:: Written instruction ::
Search the records for "wide". Copy every line where it appears.

:: Items ::
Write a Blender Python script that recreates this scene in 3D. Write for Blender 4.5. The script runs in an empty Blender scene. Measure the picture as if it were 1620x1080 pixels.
* * *
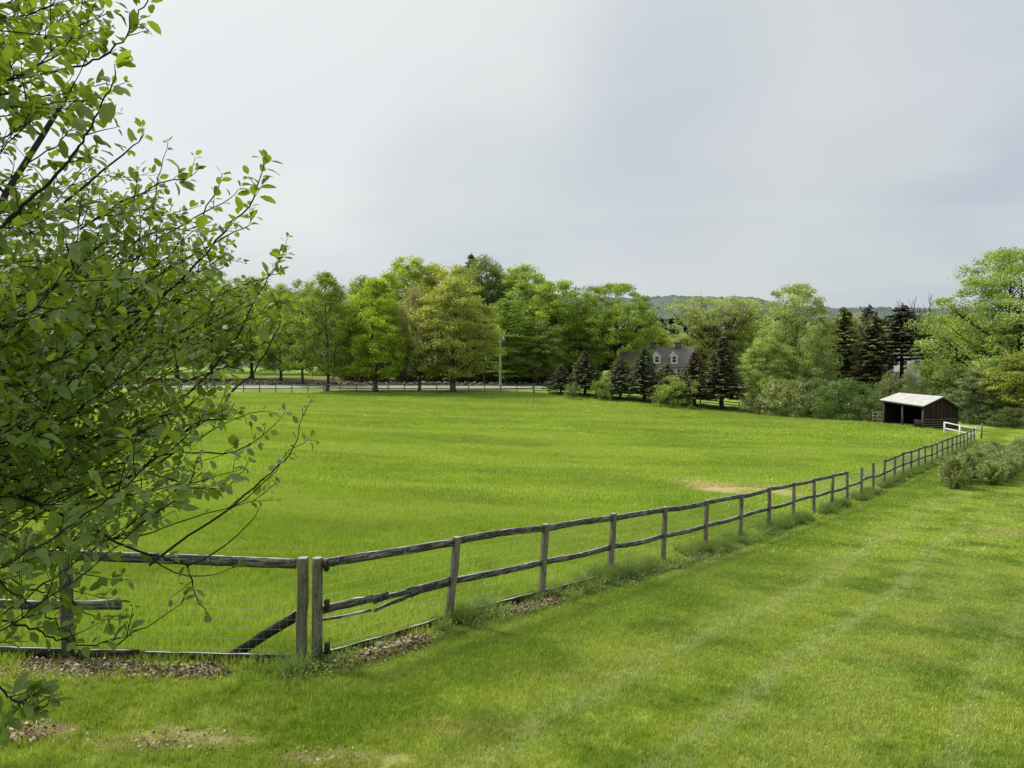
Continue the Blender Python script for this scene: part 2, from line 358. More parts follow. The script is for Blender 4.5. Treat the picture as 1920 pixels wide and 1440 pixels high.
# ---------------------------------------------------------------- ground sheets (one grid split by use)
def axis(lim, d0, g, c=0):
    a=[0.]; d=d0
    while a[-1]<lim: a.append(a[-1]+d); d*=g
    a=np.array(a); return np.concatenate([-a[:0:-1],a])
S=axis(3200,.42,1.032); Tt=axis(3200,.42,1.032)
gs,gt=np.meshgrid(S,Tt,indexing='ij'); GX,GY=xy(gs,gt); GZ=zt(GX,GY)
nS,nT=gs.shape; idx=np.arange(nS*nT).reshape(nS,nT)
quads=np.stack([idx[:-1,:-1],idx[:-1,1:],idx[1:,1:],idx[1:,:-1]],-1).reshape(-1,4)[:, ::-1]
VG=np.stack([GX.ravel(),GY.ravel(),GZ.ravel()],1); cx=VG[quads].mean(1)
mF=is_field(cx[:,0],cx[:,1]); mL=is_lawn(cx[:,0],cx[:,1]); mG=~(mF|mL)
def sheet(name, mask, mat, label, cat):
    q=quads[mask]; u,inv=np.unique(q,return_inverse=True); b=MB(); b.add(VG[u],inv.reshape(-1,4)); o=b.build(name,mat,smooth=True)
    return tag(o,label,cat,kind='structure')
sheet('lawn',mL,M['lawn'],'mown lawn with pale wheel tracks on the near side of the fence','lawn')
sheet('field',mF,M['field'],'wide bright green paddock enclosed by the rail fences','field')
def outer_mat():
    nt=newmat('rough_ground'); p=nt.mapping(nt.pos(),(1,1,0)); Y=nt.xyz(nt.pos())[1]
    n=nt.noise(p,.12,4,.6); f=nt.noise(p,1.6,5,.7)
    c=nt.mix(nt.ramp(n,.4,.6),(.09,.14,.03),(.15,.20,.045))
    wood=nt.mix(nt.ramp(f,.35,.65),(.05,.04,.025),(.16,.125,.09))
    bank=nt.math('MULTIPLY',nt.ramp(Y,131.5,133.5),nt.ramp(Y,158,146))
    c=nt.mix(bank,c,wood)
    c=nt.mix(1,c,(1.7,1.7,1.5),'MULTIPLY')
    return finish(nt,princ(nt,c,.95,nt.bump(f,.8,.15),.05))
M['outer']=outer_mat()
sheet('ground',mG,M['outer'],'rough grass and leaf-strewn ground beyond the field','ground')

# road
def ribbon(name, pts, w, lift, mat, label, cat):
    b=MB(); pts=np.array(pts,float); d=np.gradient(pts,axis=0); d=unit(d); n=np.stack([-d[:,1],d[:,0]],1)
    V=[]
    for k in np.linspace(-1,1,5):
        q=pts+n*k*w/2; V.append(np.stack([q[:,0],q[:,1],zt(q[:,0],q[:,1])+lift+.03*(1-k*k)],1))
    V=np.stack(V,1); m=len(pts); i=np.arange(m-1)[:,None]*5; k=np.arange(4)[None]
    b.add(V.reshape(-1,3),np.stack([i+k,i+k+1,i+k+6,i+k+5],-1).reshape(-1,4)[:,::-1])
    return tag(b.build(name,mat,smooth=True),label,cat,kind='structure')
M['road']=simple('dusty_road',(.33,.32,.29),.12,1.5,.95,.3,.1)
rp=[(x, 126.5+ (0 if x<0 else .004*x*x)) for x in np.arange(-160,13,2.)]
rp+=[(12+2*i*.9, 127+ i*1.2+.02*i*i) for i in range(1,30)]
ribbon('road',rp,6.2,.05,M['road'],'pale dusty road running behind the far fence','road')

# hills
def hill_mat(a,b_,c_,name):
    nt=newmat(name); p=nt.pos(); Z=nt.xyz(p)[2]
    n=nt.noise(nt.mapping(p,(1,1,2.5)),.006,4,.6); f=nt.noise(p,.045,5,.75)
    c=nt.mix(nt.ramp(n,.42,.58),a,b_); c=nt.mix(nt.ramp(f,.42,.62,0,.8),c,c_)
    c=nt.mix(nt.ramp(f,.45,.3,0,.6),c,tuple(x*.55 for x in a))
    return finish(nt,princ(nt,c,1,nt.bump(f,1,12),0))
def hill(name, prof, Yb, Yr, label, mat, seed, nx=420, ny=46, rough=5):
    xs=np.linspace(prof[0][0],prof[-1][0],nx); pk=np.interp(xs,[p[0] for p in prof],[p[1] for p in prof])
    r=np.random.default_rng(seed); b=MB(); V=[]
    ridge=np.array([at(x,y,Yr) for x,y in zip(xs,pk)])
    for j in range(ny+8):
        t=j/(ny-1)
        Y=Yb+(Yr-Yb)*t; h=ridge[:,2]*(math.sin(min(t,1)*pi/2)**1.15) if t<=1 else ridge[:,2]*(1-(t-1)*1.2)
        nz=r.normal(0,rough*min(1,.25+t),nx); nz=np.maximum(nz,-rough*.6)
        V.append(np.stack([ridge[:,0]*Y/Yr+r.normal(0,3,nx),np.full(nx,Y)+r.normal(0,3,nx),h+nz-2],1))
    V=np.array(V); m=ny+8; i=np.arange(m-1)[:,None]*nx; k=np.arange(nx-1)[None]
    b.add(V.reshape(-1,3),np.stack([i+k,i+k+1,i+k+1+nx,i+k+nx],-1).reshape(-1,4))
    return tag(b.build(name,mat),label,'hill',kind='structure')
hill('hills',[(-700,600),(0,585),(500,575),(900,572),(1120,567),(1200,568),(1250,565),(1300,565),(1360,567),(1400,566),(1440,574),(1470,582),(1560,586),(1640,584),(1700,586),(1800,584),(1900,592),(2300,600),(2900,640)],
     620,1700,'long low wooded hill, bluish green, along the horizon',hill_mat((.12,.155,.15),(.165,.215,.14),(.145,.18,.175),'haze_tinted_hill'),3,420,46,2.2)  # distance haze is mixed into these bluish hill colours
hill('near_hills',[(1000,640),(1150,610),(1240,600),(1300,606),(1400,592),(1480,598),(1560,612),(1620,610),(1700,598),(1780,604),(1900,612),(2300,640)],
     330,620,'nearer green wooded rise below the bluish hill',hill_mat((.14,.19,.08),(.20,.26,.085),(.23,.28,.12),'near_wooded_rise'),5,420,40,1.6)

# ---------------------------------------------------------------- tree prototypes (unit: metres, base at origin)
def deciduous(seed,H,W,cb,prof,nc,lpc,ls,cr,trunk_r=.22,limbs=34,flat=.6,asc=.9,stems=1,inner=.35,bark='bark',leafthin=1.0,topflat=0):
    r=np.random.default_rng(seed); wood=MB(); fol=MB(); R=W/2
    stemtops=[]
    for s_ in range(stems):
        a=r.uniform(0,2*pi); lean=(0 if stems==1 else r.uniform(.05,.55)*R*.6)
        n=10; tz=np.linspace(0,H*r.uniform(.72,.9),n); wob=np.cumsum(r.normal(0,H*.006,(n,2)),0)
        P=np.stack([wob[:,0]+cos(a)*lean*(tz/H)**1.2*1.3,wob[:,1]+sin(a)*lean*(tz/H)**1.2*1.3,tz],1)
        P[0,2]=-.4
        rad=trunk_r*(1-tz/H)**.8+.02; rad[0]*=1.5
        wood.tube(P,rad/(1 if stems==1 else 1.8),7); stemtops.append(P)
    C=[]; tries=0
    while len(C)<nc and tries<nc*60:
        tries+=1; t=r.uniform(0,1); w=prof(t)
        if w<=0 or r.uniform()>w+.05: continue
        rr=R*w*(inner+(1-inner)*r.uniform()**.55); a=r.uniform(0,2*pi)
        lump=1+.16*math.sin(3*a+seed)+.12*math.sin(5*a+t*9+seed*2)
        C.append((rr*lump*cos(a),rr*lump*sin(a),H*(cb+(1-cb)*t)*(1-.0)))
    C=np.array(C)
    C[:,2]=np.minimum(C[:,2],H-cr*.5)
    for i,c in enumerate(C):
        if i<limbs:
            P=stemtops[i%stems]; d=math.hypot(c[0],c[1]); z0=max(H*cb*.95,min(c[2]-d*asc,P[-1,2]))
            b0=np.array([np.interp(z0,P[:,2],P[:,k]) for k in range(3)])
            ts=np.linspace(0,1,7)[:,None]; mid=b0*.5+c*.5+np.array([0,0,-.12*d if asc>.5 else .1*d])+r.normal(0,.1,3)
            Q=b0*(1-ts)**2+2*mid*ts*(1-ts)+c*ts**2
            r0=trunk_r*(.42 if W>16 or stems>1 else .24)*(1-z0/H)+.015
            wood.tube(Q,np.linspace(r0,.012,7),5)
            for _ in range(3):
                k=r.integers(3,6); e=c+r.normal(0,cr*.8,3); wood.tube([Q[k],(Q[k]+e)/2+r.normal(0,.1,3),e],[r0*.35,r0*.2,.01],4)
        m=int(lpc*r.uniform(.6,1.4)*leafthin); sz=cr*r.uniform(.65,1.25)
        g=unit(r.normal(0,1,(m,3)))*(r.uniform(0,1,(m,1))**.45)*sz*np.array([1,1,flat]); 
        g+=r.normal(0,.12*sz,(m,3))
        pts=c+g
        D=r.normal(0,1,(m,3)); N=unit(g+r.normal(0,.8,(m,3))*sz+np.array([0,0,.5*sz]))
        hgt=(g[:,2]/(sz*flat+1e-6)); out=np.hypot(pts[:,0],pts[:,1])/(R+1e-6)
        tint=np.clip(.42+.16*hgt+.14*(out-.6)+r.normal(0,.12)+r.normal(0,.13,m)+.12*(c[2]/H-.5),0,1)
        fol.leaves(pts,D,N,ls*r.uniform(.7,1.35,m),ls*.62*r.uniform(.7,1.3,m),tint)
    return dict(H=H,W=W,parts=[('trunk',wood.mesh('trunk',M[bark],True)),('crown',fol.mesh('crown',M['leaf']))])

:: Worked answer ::
Continue the Blender Python script for this scene: part 2, from line 358. More parts follow. The script is for Blender 4.5. Treat the picture as 1920 pixels wide and 1440 pixels high.
sheet('field',mF,M['field'],'wide bright green paddock enclosed by the rail fences','field')